Légalement, il existait des règles permettant d’obtenir l’interdiction et l’internement d’un aliéné. Il fallait s’adresser aux tribunaux pour réaliser la première de ces mesures ; mais aucune loi n’avait réglementé la seconde. Il arrivait alors tous les jours qu’on amenait des gens dans les maisons d’aliénés sans que les tribunaux aient eu à se prononcer. On y voyait des sujets dont l’internement datait de plusieurs années et dont l’interdiction n’était pas encore obtenue. Ils étaient ainsi, pendant un temps plus ou moins long, dans cette situation incroyable, mais vraie : aux yeux de la loi, ils jouissaient encore de tous leurs droits, alors qu’en fait, ils en étaient déjà entièrement privés. Cela faisait admirablement le jeu de tous ceux qui croyaient avoir droit à la succession du séquestré. Tant que l’interdiction n’était pas prononcée par les tribunaux, tant qu’il n’y avait pas de tuteur légal responsable de la gestion de la fortune de l’interné, ceux qui l’avaient enfermé pouvaient se livrer à la spoliation des biens du malheureux avec la plus parfaite impunité. Sur ce point, comme nous le verrons, la loi de 1838 offre, elle aussi, des lacunes très regrettables.
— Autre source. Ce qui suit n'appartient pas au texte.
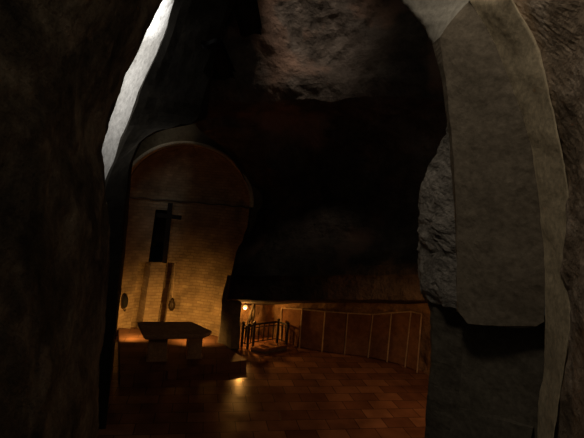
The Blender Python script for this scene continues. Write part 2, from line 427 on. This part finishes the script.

On comprend même pourquoi l’interdiction tardait parfois à être prononcée : plus elle était éloignée, plus les spoliateurs pouvaient se livrer au gaspillage, à la déprédation des biens de leur victime.

La fortune des aliénés, ou supposés tels, n’était pas plus respectée que leur liberté. Quant au traitement des malades, il était avant 1838 d’une barbarie sans nom, excepté à Paris, à Charenton, à Bicêtre, à la Salpêtrière, où il commençait à s’humaniser un peu sous l’influence aussi bien de renseignement de

  1. Loc. cit., p. 430 et suivantes.